**TASK INPUT**
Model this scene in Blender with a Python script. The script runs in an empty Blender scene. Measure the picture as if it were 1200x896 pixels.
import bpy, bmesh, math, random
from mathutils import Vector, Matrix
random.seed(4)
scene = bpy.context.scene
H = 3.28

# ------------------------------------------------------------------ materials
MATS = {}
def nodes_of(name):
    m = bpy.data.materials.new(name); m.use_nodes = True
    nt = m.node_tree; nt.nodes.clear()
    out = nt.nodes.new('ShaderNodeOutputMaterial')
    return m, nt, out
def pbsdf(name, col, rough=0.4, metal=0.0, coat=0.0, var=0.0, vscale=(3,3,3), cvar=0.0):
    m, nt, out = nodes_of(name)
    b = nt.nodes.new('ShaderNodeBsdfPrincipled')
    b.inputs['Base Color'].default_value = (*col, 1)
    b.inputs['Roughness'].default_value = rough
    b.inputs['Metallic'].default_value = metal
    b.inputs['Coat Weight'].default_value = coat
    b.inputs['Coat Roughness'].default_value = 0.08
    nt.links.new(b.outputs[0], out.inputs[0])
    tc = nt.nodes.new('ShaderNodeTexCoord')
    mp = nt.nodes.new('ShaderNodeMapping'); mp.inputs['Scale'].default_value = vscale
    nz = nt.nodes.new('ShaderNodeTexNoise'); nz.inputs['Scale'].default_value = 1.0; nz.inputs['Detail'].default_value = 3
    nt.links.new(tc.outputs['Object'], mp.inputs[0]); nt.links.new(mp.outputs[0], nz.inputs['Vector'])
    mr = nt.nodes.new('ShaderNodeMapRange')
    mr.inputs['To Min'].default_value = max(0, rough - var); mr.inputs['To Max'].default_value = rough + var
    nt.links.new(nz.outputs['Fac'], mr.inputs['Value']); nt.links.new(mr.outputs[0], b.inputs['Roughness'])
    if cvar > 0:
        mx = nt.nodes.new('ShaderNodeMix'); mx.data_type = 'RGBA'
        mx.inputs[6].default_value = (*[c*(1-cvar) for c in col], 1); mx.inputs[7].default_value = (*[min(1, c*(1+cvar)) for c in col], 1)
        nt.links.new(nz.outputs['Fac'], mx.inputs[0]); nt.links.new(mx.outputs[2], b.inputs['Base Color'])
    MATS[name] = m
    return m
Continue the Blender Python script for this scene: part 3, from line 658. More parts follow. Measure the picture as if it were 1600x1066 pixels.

**INSTRUCTIONS TO FOLLOW**
Output the records above in their entirety, exactly.

**THE SOLUTION**
Model this scene in Blender with a Python script. The script runs in an empty Blender scene. Measure the picture as if it were 1200x896 pixels.
import bpy, bmesh, math, random
from mathutils import Vector, Matrix
random.seed(4)
scene = bpy.context.scene
H = 3.28

# ------------------------------------------------------------------ materials
MATS = {}
def nodes_of(name):
    m = bpy.data.materials.new(name); m.use_nodes = True
    nt = m.node_tree; nt.nodes.clear()
    out = nt.nodes.new('ShaderNodeOutputMaterial')
    return m, nt, out
def pbsdf(name, col, rough=0.4, metal=0.0, coat=0.0, var=0.0, vscale=(3,3,3), cvar=0.0):
    m, nt, out = nodes_of(name)
    b = nt.nodes.new('ShaderNodeBsdfPrincipled')
    b.inputs['Base Color'].default_value = (*col, 1)
    b.inputs['Roughness'].default_value = rough
    b.inputs['Metallic'].default_value = metal
    b.inputs['Coat Weight'].default_value = coat
    b.inputs['Coat Roughness'].default_value = 0.08
    nt.links.new(b.outputs[0], out.inputs[0])
    tc = nt.nodes.new('ShaderNodeTexCoord')
    mp = nt.nodes.new('ShaderNodeMapping'); mp.inputs['Scale'].default_value = vscale
    nz = nt.nodes.new('ShaderNodeTexNoise'); nz.inputs['Scale'].default_value = 1.0; nz.inputs['Detail'].default_value = 3
    nt.links.new(tc.outputs['Object'], mp.inputs[0]); nt.links.new(mp.outputs[0], nz.inputs['Vector'])
    mr = nt.nodes.new('ShaderNodeMapRange')
    mr.inputs['To Min'].default_value = max(0, rough - var); mr.inputs['To Max'].default_value = rough + var
    nt.links.new(nz.outputs['Fac'], mr.inputs['Value']); nt.links.new(mr.outputs[0], b.inputs['Roughness'])
    if cvar > 0:
        mx = nt.nodes.new('ShaderNodeMix'); mx.data_type = 'RGBA'
        mx.inputs[6].default_value = (*[c*(1-cvar) for c in col], 1); mx.inputs[7].default_value = (*[min(1, c*(1+cvar)) for c in col], 1)
        nt.links.new(nz.outputs['Fac'], mx.inputs[0]); nt.links.new(mx.outputs[2], b.inputs['Base Color'])
    MATS[name] = m
    return m
Continue the Blender Python script for this scene: part 3, from line 658. More parts follow. Measure the picture as if it were 1600x1066 pixels.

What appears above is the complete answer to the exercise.